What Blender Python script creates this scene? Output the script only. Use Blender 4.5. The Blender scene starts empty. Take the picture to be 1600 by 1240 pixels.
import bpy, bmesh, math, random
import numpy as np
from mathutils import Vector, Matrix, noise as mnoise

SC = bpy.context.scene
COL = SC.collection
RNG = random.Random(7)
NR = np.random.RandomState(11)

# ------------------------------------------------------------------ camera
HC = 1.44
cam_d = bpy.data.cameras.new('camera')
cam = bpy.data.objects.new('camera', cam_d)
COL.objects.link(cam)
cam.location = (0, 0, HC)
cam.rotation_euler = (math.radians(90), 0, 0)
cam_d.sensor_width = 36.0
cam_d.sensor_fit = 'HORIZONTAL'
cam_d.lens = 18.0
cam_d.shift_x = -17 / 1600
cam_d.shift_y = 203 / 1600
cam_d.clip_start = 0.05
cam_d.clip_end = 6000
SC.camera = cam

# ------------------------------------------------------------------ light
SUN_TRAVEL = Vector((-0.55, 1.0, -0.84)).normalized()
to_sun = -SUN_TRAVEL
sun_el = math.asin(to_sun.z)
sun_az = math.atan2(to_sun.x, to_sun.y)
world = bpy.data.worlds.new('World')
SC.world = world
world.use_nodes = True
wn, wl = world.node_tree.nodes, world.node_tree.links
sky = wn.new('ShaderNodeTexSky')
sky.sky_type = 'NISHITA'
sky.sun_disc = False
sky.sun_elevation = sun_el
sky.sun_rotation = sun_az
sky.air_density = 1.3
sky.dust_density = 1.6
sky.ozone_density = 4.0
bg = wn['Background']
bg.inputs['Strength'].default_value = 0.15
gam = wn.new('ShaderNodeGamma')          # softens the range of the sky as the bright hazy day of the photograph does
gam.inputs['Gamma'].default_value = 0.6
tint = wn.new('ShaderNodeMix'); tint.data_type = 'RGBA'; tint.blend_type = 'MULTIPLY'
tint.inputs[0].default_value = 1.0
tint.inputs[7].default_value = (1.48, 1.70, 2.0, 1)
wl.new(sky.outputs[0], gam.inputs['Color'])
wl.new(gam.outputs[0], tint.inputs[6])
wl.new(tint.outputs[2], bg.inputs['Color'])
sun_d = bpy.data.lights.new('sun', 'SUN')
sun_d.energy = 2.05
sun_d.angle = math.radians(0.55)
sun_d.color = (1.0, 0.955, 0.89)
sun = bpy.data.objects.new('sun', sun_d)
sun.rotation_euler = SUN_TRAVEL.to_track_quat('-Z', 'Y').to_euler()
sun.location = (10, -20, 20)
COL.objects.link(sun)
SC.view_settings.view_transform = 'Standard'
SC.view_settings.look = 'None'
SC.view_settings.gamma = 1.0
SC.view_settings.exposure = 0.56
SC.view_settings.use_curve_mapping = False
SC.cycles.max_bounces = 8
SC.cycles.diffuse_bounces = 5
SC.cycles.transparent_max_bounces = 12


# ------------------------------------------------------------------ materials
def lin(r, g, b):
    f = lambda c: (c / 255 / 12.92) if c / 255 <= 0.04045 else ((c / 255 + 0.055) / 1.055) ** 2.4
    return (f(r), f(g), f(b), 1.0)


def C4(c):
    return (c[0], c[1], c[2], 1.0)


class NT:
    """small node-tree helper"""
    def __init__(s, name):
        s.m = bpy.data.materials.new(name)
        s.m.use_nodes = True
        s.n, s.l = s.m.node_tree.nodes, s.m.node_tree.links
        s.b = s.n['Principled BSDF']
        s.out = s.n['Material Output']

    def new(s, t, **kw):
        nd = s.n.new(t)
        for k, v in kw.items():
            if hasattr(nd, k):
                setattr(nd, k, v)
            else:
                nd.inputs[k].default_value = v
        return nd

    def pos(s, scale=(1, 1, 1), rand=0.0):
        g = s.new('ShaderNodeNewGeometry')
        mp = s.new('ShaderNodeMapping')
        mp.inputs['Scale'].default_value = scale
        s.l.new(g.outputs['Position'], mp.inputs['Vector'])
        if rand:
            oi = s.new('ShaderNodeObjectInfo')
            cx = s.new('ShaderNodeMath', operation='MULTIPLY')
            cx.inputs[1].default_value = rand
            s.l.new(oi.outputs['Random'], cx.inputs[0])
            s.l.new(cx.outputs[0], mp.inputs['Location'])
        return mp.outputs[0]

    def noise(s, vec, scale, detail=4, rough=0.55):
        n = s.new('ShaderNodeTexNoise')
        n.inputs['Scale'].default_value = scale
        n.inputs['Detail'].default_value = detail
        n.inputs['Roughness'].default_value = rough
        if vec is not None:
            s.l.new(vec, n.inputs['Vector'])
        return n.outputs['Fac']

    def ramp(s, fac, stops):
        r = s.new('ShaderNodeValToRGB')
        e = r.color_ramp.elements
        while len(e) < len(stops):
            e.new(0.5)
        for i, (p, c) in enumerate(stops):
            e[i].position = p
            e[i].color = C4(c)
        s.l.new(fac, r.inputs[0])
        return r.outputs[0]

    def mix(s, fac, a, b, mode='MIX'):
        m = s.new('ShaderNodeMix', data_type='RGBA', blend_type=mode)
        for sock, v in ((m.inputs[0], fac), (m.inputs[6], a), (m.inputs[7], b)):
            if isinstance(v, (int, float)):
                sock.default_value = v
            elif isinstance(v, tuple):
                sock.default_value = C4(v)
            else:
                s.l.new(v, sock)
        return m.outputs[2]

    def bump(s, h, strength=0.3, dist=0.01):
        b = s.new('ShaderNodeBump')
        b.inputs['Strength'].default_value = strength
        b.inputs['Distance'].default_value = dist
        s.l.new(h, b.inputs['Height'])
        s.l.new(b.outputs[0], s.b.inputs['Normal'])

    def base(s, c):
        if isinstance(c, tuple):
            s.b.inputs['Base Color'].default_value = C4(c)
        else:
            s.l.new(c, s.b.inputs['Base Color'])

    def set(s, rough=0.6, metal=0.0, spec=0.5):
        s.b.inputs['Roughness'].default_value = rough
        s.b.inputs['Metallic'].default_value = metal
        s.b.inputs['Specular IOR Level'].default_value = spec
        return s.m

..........

Set down, exactly as written, each line of the data from its opening line through the one containing "SC.camera = cam". Output nothing more.

- **Reply**
What Blender Python script creates this scene? Output the script only. Use Blender 4.5. The Blender scene starts empty. Take the picture to be 1600 by 1240 pixels.
import bpy, bmesh, math, random
import numpy as np
from mathutils import Vector, Matrix, noise as mnoise

SC = bpy.context.scene
COL = SC.collection
RNG = random.Random(7)
NR = np.random.RandomState(11)

# ------------------------------------------------------------------ camera
HC = 1.44
cam_d = bpy.data.cameras.new('camera')
cam = bpy.data.objects.new('camera', cam_d)
COL.objects.link(cam)
cam.location = (0, 0, HC)
cam.rotation_euler = (math.radians(90), 0, 0)
cam_d.sensor_width = 36.0
cam_d.sensor_fit = 'HORIZONTAL'
cam_d.lens = 18.0
cam_d.shift_x = -17 / 1600
cam_d.shift_y = 203 / 1600
cam_d.clip_start = 0.05
cam_d.clip_end = 6000
SC.camera = cam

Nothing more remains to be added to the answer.